The latest figures suggest the decline is the industry is gathering pace.
Yes, we’re experiencing even odder weather than usual. Yes, there are odd effects from this Jubilympic summer of sport and celebration. Yes, there are always things that disturb neat like-for-like comparisons.
But the data now seem hard enough and loud enough to suggest that construction activity really is heading south at a worrying pace.
That broadly is what the output figures point to, as the top graph illustrates. What we see is activity flatlining from around spring last year before taking a nasty downturn early this year. And that decline has continued.
But while the graph tracks the 12-month moving total for all output, what it doesn’t show is what lurks beneath those figures.
The hope, or should we say the Government’s plan, was for the private sector to fill the gap left by a rapidly retreating public sector. And there were signs as 2010 progressed that this might be happening. The second graph () clearly shows how, following a couple of stimulus-induced strong quarterly performances by the public sector, private sector activity picked up.

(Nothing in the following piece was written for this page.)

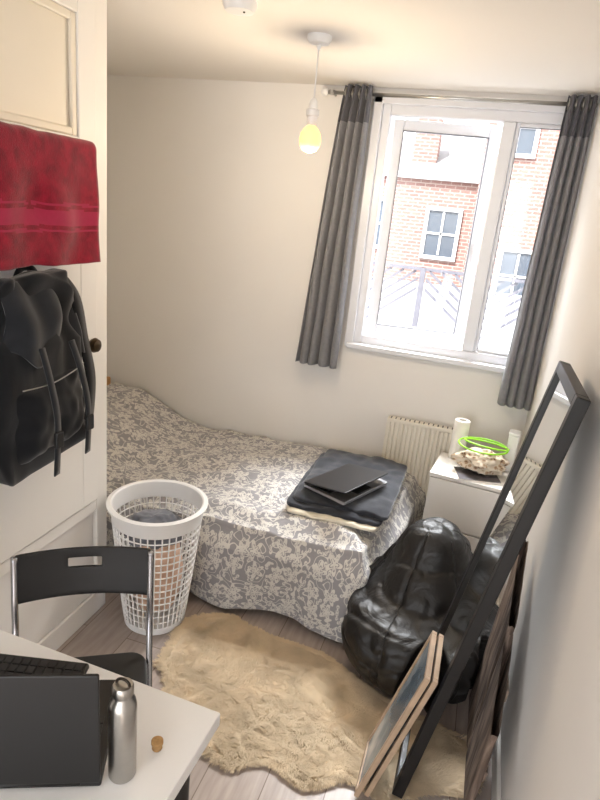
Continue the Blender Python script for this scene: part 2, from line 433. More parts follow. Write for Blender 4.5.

All seemed fine up to the first quarter of this year. But when the expected acceleration in the fall of public sector work happened the private sector failed to respond.
Looking at the figures for the first two months of quarter two, it seems that the private sector will again fail to support the industry when as expected public sector work continues to fall. If we examine this year’s contribution from April and May there’s a fair chance private sector activity might fall back in the second quarter.
Despite impressive sounding increases in home sales by the major house builders, hopes of a revival in the private housing market appear to be fading. The may be growth on the horizon, but output in recent months has been below that of a year ago and the starts figures do not sound all that encouraging.
The real unknown is just how much work there is in the pipeline. Orders for new work have been desperately low since the heady days before the financial crash. The level has been running at about two thirds of peak for almost two years.
This probably sounds worse than it is, because the peak will have been exaggerated by a large number of big, long-duration projects.
But whichever way you look at it if the volume of new orders remains low for a protracted period, as it has, this will drain contractors’ order books. This leaves open the question of where will the work come from to fill the gap left when many of the big projects won a few years ago come to a close.
The good news in the figures – such as it is – comes from the repair and maintenance side. This seems to be holding up more firmly at present.
But looked at cynically the better new is probably in the politics. Today’s figures (and probably the quarterly figures published next month) will strengthen the case being made for Government action to pump up the volume of construction.